··· PROVIDED MATERIAL ···
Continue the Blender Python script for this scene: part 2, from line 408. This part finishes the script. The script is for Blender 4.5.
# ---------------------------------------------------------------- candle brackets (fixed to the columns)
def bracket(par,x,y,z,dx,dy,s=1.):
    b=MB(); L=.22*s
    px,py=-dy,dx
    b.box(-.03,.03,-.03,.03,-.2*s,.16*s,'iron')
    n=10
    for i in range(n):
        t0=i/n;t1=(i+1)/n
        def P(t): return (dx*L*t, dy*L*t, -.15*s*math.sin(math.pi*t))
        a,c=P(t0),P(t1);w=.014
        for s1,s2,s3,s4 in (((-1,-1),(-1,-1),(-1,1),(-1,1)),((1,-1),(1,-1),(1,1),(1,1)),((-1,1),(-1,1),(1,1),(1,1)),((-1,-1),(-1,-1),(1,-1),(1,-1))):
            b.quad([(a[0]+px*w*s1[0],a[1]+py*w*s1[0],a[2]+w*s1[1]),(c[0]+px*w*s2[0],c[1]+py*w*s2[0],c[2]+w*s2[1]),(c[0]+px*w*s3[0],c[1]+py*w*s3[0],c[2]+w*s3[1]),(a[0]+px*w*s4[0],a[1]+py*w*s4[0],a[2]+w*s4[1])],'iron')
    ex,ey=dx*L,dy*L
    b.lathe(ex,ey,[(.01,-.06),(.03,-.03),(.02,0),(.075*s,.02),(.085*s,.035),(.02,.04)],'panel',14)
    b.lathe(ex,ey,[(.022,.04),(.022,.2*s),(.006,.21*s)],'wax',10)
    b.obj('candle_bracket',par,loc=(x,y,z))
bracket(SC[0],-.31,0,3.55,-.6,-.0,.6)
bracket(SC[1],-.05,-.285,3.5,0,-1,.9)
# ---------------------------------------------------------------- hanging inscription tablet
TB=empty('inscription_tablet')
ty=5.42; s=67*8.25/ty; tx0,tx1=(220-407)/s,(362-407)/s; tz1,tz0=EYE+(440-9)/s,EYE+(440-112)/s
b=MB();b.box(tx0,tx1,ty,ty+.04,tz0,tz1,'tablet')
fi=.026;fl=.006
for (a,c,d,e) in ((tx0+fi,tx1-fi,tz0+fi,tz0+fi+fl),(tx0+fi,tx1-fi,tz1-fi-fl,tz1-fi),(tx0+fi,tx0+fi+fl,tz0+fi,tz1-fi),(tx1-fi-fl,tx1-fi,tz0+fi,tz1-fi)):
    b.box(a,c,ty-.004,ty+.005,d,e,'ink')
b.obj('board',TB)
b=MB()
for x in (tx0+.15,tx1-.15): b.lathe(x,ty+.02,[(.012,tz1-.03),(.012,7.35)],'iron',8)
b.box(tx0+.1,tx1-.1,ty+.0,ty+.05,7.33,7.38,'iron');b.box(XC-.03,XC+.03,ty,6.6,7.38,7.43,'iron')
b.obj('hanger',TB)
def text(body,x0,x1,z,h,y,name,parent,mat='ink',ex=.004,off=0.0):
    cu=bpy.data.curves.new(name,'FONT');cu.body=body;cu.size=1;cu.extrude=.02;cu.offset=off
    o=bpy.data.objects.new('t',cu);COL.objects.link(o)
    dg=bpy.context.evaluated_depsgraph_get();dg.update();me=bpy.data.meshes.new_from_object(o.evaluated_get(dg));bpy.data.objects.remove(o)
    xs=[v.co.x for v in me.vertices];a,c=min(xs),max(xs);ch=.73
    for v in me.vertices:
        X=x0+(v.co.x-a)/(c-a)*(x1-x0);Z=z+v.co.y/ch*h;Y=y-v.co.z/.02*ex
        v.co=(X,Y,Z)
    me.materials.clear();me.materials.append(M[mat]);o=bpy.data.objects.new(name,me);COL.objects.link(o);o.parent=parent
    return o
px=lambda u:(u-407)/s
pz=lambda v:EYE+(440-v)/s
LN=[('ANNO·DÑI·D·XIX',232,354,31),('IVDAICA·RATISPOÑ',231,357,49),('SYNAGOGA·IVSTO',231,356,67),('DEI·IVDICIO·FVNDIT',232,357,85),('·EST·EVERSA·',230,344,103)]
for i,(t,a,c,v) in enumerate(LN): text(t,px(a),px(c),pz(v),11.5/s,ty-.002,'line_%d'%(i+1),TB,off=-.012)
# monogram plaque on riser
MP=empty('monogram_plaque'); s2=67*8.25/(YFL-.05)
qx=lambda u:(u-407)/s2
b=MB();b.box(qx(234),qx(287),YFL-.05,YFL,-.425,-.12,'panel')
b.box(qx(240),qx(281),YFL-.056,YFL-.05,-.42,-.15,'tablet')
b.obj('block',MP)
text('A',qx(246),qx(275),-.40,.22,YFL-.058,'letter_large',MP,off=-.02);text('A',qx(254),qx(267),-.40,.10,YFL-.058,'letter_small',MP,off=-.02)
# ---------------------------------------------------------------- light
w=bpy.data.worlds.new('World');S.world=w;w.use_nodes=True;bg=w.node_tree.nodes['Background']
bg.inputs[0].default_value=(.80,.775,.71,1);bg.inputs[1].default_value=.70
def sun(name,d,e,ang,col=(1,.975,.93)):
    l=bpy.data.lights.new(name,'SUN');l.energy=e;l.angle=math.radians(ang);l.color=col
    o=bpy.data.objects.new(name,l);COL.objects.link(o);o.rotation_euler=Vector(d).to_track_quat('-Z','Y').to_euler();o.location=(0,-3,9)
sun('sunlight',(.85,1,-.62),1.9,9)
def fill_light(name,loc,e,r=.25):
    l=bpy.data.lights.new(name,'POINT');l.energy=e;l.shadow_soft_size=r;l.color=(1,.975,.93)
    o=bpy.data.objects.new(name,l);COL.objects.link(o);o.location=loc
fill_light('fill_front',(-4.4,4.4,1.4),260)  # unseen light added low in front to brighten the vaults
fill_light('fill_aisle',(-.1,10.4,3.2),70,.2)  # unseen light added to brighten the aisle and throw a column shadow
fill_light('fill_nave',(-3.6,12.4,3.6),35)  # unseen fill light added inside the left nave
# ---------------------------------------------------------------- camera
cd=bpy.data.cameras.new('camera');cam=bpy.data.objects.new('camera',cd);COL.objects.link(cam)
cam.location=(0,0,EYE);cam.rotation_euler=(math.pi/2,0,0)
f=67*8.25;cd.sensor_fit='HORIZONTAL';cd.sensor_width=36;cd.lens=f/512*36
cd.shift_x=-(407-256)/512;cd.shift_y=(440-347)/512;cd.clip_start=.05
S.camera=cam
···
> [EXERCISE]
Every line above should be written out again exactly as it stands.

> [OUTPUT]
Continue the Blender Python script for this scene: part 2, from line 408. This part finishes the script. The script is for Blender 4.5.
# ---------------------------------------------------------------- candle brackets (fixed to the columns)
def bracket(par,x,y,z,dx,dy,s=1.):
    b=MB(); L=.22*s
    px,py=-dy,dx
    b.box(-.03,.03,-.03,.03,-.2*s,.16*s,'iron')
    n=10
    for i in range(n):
        t0=i/n;t1=(i+1)/n
        def P(t): return (dx*L*t, dy*L*t, -.15*s*math.sin(math.pi*t))
        a,c=P(t0),P(t1);w=.014
        for s1,s2,s3,s4 in (((-1,-1),(-1,-1),(-1,1),(-1,1)),((1,-1),(1,-1),(1,1),(1,1)),((-1,1),(-1,1),(1,1),(1,1)),((-1,-1),(-1,-1),(1,-1),(1,-1))):
            b.quad([(a[0]+px*w*s1[0],a[1]+py*w*s1[0],a[2]+w*s1[1]),(c[0]+px*w*s2[0],c[1]+py*w*s2[0],c[2]+w*s2[1]),(c[0]+px*w*s3[0],c[1]+py*w*s3[0],c[2]+w*s3[1]),(a[0]+px*w*s4[0],a[1]+py*w*s4[0],a[2]+w*s4[1])],'iron')
    ex,ey=dx*L,dy*L
    b.lathe(ex,ey,[(.01,-.06),(.03,-.03),(.02,0),(.075*s,.02),(.085*s,.035),(.02,.04)],'panel',14)
    b.lathe(ex,ey,[(.022,.04),(.022,.2*s),(.006,.21*s)],'wax',10)
    b.obj('candle_bracket',par,loc=(x,y,z))
bracket(SC[0],-.31,0,3.55,-.6,-.0,.6)
bracket(SC[1],-.05,-.285,3.5,0,-1,.9)
# ---------------------------------------------------------------- hanging inscription tablet
TB=empty('inscription_tablet')
ty=5.42; s=67*8.25/ty; tx0,tx1=(220-407)/s,(362-407)/s; tz1,tz0=EYE+(440-9)/s,EYE+(440-112)/s
b=MB();b.box(tx0,tx1,ty,ty+.04,tz0,tz1,'tablet')
fi=.026;fl=.006
for (a,c,d,e) in ((tx0+fi,tx1-fi,tz0+fi,tz0+fi+fl),(tx0+fi,tx1-fi,tz1-fi-fl,tz1-fi),(tx0+fi,tx0+fi+fl,tz0+fi,tz1-fi),(tx1-fi-fl,tx1-fi,tz0+fi,tz1-fi)):
    b.box(a,c,ty-.004,ty+.005,d,e,'ink')
b.obj('board',TB)
b=MB()
for x in (tx0+.15,tx1-.15): b.lathe(x,ty+.02,[(.012,tz1-.03),(.012,7.35)],'iron',8)
b.box(tx0+.1,tx1-.1,ty+.0,ty+.05,7.33,7.38,'iron');b.box(XC-.03,XC+.03,ty,6.6,7.38,7.43,'iron')
b.obj('hanger',TB)
def text(body,x0,x1,z,h,y,name,parent,mat='ink',ex=.004,off=0.0):
    cu=bpy.data.curves.new(name,'FONT');cu.body=body;cu.size=1;cu.extrude=.02;cu.offset=off
    o=bpy.data.objects.new('t',cu);COL.objects.link(o)
    dg=bpy.context.evaluated_depsgraph_get();dg.update();me=bpy.data.meshes.new_from_object(o.evaluated_get(dg));bpy.data.objects.remove(o)
    xs=[v.co.x for v in me.vertices];a,c=min(xs),max(xs);ch=.73
    for v in me.vertices:
        X=x0+(v.co.x-a)/(c-a)*(x1-x0);Z=z+v.co.y/ch*h;Y=y-v.co.z/.02*ex
        v.co=(X,Y,Z)
    me.materials.clear();me.materials.append(M[mat]);o=bpy.data.objects.new(name,me);COL.objects.link(o);o.parent=parent
    return o
px=lambda u:(u-407)/s
pz=lambda v:EYE+(440-v)/s
LN=[('ANNO·DÑI·D·XIX',232,354,31),('IVDAICA·RATISPOÑ',231,357,49),('SYNAGOGA·IVSTO',231,356,67),('DEI·IVDICIO·FVNDIT',232,357,85),('·EST·EVERSA·',230,344,103)]
for i,(t,a,c,v) in enumerate(LN): text(t,px(a),px(c),pz(v),11.5/s,ty-.002,'line_%d'%(i+1),TB,off=-.012)
# monogram plaque on riser
MP=empty('monogram_plaque'); s2=67*8.25/(YFL-.05)
qx=lambda u:(u-407)/s2
b=MB();b.box(qx(234),qx(287),YFL-.05,YFL,-.425,-.12,'panel')
b.box(qx(240),qx(281),YFL-.056,YFL-.05,-.42,-.15,'tablet')
b.obj('block',MP)
text('A',qx(246),qx(275),-.40,.22,YFL-.058,'letter_large',MP,off=-.02);text('A',qx(254),qx(267),-.40,.10,YFL-.058,'letter_small',MP,off=-.02)
# ---------------------------------------------------------------- light
w=bpy.data.worlds.new('World');S.world=w;w.use_nodes=True;bg=w.node_tree.nodes['Background']
bg.inputs[0].default_value=(.80,.775,.71,1);bg.inputs[1].default_value=.70
def sun(name,d,e,ang,col=(1,.975,.93)):
    l=bpy.data.lights.new(name,'SUN');l.energy=e;l.angle=math.radians(ang);l.color=col
    o=bpy.data.objects.new(name,l);COL.objects.link(o);o.rotation_euler=Vector(d).to_track_quat('-Z','Y').to_euler();o.location=(0,-3,9)
sun('sunlight',(.85,1,-.62),1.9,9)
def fill_light(name,loc,e,r=.25):
    l=bpy.data.lights.new(name,'POINT');l.energy=e;l.shadow_soft_size=r;l.color=(1,.975,.93)
    o=bpy.data.objects.new(name,l);COL.objects.link(o);o.location=loc
fill_light('fill_front',(-4.4,4.4,1.4),260)  # unseen light added low in front to brighten the vaults
fill_light('fill_aisle',(-.1,10.4,3.2),70,.2)  # unseen light added to brighten the aisle and throw a column shadow
fill_light('fill_nave',(-3.6,12.4,3.6),35)  # unseen fill light added inside the left nave
# ---------------------------------------------------------------- camera
cd=bpy.data.cameras.new('camera');cam=bpy.data.objects.new('camera',cd);COL.objects.link(cam)
cam.location=(0,0,EYE);cam.rotation_euler=(math.pi/2,0,0)
f=67*8.25;cd.sensor_fit='HORIZONTAL';cd.sensor_width=36;cd.lens=f/512*36
cd.shift_x=-(407-256)/512;cd.shift_y=(440-347)/512;cd.clip_start=.05
S.camera=cam